Opinion: Setting the Record Straight on Injection-Well Oversight in Ohio

By: Rob Brundrett, President, Ohio Oil & Gas Association | This letter to the editor was printed in Cleveland Plain Dealer June 4, 2024.

Your editorial against injection wells was full of accusation but short on facts (”Ohio’s lax oversight of fracking waste puts much at risk,” May 12).

Ohio received Class II (injection-well) primacy from the federal government in 1983. There have been zero instances of groundwater pollution or drinking-well interference in that time.
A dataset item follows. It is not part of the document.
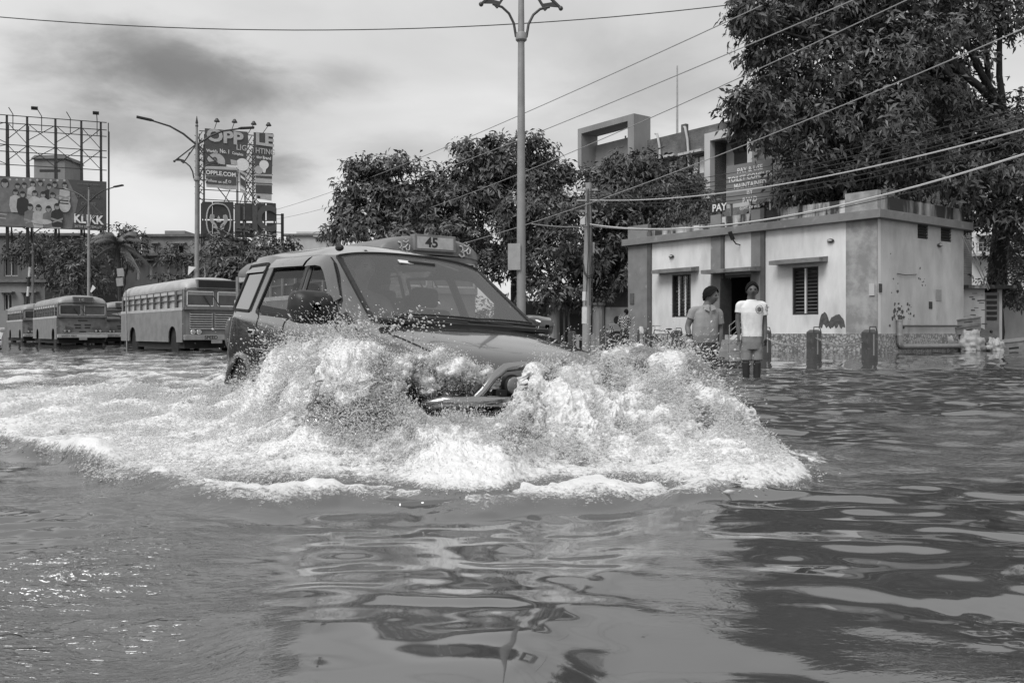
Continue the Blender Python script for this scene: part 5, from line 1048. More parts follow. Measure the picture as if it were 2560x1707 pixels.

To maintain primacy, Ohio’s injection-well regulations must be as stringent as the federal program. Ohio has continually strengthened its regulations. Even the Obama administration concluded Ohio “runs a good quality program for Class II wells.”

If issues occur, the Ohio Department of Natural Resources moves swiftly to eliminate or mitigate environmental threats. In the case cited in the editorial, ODNR used its authority for a timely cleanup using the state’s Oil & Gas Well Fund, paid for solely by industry severance taxes, not taxpayers.

ODNR diligently holds parties accountable through its enforcement mechanisms. The Oil and Gas Commission ensures parties receive due process -- no different than the Board of Tax Appeals and others comprised of experts to ensure fair, thoughtful outcomes. Perhaps if the editorial board spent some time in the oilfield, they would appreciate where the petroleum-based newsprint ink they use to lodge biased rants comes from.